The Musical Wisdom Continues

Now that we’ve established in my opening post that the Rolling Stones classic, “You can’t always get what you want,” is the Raging Moderate anthem, it is time to start revealing the remainder of my top ten songs to kick off this blog.

As technology and other advances continue to make our world a lot smaller and faster, there of course are many benefits for our society. There are also a lot of new challenges that can easily push us towards the extremes if not carefully balanced, as these next two songs illuminate well.

 

  1. We Used to Wait—Arcade Fire

Easily the newest song on my list (and what a great band these guys already have become!), and one that speaks volumes about the huge changes in the manner and pace that we relate to each other today. There are obviously all kinds of benefits to the virtually instant means of communication we have at our fingertips today compared to the days of yore when we literally used to wait for letters and other communications to arrive. What this all means for the way we relate to each other, particularly for those who have grown up with this technology from the start, is far from certain though.
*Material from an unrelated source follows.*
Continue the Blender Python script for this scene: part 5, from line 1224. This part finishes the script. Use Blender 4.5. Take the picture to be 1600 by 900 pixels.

Being able to fire off a message to someone else on a moment’s notice is a great power to have in a time of emergency, but it also easily can lead to an ill-considered message that can literally live forever in ways that aren’t good for anyone.  And I think we’re seeing that quite a bit in our politics today (any politician come to mind there?).

In order to find common ground and get things done–not to mention to protect our own sanity–we need to be careful not to lose some of the virtues of the old world where we used to wait, like patience and reflective thought.

 

  1. Someone’s Looking at You—the Boomtown Rats

Bob Geldof may have been writing about what it’s like to be famous in the late 1970’s–and the absurd microscope our society puts celebrities under only has gotten more glaring since then–but his words ring true for all of us today. Technology has made it so we’re all increasingly being tracked in more ways than we’re even conscious of right now, and it’s a phenomenon that only gets bigger by the day. Smart phones, the Internet, the growing presence of security cameras, and similar technologies collectively can track most of our movements today.

In many ways all of this of course makes us safer and more efficient, and no one would suggest going back. But how we balance all of this with the right to privacy–and indeed how we define privacy at all in this new world–will be one of our biggest challenges as a society in the coming years. This may be the ultimate balancing act going forward, and we’re going to have to work especially hard to find that middle ground.